Figure 1 | Scientific Reports

Figure 1

From: Temporal dynamics of choice behavior in rats and humans: an examination of pre- and post-choice latencies

Figure 1

Discrete trial structure of the task is identical for rats and human participants.

(a) Rats in Experiment 1R initiated a trial by performing a nose poke and maintaining it for a variable delay (stimulus delay; 100–400 ms, uniform distribution), after which the stimulus was presented. The stimulus indicated the location of reward and remained present until a choice was made, which rats indicated by licking either the right or left spout. The stimulus was terminated at first lick contact. If a reward was programmed for the chosen spout, it was delivered after a variable delay provided that rats maintained licking (reward delay; 100–600 ms, uniform distribution).
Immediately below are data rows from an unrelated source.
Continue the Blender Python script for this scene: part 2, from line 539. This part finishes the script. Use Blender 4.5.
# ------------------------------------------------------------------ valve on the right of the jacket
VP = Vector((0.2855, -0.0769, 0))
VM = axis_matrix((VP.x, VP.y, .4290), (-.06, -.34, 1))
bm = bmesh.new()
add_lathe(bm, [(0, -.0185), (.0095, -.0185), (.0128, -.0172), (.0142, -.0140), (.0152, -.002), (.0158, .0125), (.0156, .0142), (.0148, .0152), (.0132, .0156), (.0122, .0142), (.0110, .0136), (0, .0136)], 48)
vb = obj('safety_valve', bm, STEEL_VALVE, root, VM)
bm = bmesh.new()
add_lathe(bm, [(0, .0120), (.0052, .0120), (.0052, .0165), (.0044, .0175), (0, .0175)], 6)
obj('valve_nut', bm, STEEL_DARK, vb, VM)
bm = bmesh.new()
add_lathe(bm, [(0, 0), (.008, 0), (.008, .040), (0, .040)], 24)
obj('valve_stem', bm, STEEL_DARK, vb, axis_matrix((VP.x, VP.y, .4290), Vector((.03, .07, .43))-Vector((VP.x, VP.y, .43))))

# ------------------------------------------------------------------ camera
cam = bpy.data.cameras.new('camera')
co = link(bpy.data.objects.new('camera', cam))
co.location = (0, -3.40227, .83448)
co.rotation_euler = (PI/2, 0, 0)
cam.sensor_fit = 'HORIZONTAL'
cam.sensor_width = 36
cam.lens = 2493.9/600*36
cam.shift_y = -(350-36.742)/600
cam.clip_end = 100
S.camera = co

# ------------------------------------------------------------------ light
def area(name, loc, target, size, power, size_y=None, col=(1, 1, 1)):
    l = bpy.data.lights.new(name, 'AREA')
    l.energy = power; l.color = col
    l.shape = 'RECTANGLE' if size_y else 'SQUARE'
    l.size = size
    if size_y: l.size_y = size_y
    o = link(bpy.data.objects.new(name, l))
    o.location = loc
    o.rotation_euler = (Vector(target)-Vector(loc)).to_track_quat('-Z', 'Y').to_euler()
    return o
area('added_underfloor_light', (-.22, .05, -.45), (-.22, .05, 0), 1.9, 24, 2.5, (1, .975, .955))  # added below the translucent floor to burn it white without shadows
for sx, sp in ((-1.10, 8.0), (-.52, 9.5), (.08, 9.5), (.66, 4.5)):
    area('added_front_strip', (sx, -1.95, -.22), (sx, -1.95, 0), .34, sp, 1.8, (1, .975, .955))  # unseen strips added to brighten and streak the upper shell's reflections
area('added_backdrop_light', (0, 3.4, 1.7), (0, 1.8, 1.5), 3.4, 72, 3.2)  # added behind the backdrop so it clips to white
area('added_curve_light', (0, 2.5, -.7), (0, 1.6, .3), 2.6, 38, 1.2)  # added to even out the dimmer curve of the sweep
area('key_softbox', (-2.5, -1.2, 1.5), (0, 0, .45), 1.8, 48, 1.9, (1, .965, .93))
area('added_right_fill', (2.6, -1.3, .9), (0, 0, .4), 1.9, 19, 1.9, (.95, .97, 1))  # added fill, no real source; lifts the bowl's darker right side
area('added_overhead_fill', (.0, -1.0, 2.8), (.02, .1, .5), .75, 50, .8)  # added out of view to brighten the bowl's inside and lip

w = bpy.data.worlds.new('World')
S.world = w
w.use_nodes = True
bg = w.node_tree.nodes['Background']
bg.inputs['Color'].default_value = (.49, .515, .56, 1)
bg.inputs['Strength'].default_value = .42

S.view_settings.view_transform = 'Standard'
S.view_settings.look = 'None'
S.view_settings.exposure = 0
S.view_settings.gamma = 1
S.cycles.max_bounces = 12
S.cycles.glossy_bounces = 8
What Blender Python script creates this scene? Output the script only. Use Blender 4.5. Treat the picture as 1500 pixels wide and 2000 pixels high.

If rats abandoned licking prior to the delay allocated for that trial, then the trial was counted as an unrewarded trial. If no reward was available for the chosen spout (unrewarded trial), there was no external event to indicate the absence of reward and there were no restrictions as to when rats could initiate the next trial. (b) For humans in Experiment 1H, reward was operationalized as discovering contraband items. Participants initiated a trial by pressing the spacebar, after which a male or female photograph (indicated by the face drawing) appeared on the left or right side of the screen. The photographs remained present until participants pressed the left or right response keys down. Rewards, if available, were delivered after a variable delay (1–5 secs) provided participants kept the response key depressed. Unrewarded trials (either through early termination of a key press response by participants or probabilistically determined), were un-signaled.